Variable Stocking
To manage pasture for maximum production and nutrition, and so make more and better beef, the animals' needs must be matched to the pasture's needs. There are three ways to do this.
- Move stock on and off pasture as needed to assure that every animal is full and all the pasture is eaten. Vary the stocking rate to achieve proper grazing intensity for pasture health.
- Feed stored forage on pasture as needed to substitute for pasture when it isn't available in sufficient quantity to satisfy the needs of a fixed stocking rate, and so avoid over grazing the pasture and hurting future production. The stocking rate would be high enough to consume maximum pasture production.
- Clip excess pasture and either store it for later or just leave it as mulch. It can be stored as hay bales, baleage or silage - all of which take significant amounts of equipment, good timing and good luck.
The easiest and perhaps the best choice is #2 - feed out stored forage bought in from outside. It takes less equipment, is more controllable and predictable, and is a form of imported fertility that enhances pastures. But it is a bought input that adds costs to production that may at times exceed the benefit in beef gains. When you do full accounting and consider the costs of alternatives as well as the benefit to pastures it is always profitable to do so long as you don't have to pay labor costs to feed it out.
Some clipping to clean up refusal areas will always be needed. The animals can be allowed to high grade paddocks a little - which increases clipping a bit - in times of slight excess. In other words the stocking rate could be a little below maximum prodcution needs and make up the slack with a little clipping.
In a way, raising steers for beef has a built in variable stocking aspect since their consumption rises with their weight. If they eat 3% of body weight a day then they will eat a lot more at 750# than they did at 500#. Considering the growing need for forage as the animal ages and gains weight is part of matching grazing intensity to pasture production.

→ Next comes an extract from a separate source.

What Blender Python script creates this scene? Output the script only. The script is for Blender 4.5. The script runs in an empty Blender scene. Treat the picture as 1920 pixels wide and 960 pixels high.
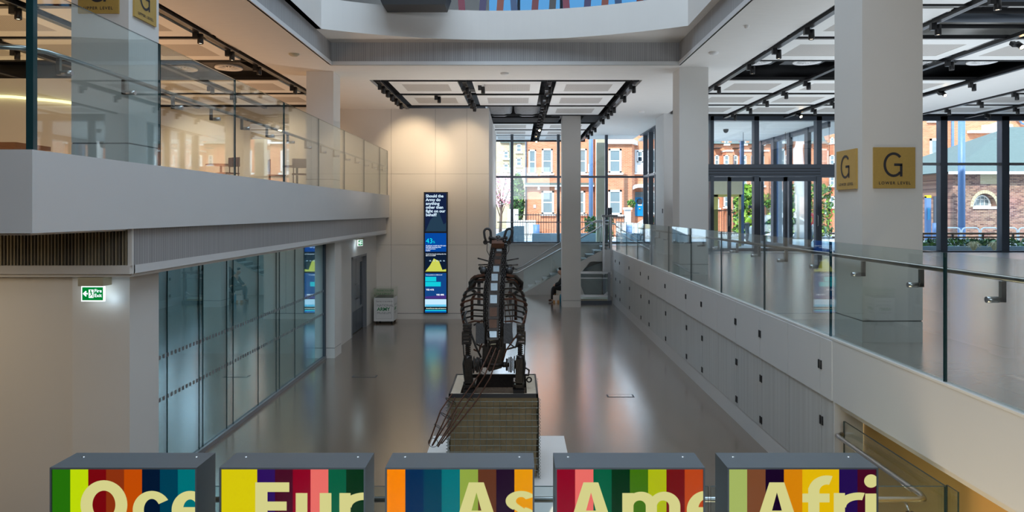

Actual variable stocking - moving animals onto and off of pasture - only makes sense if it is easy for both the animal and the grass farmer. Herding them into trailers and hauling them around makes no sense. It takes time, fuel and equipment, and terrorizes the animals, which screws up their blood chemistry, puts them off feed and makes them sick. Kicking them off the pasture to graze the mountain works better. Letting them onto the pasture from the mountain works too.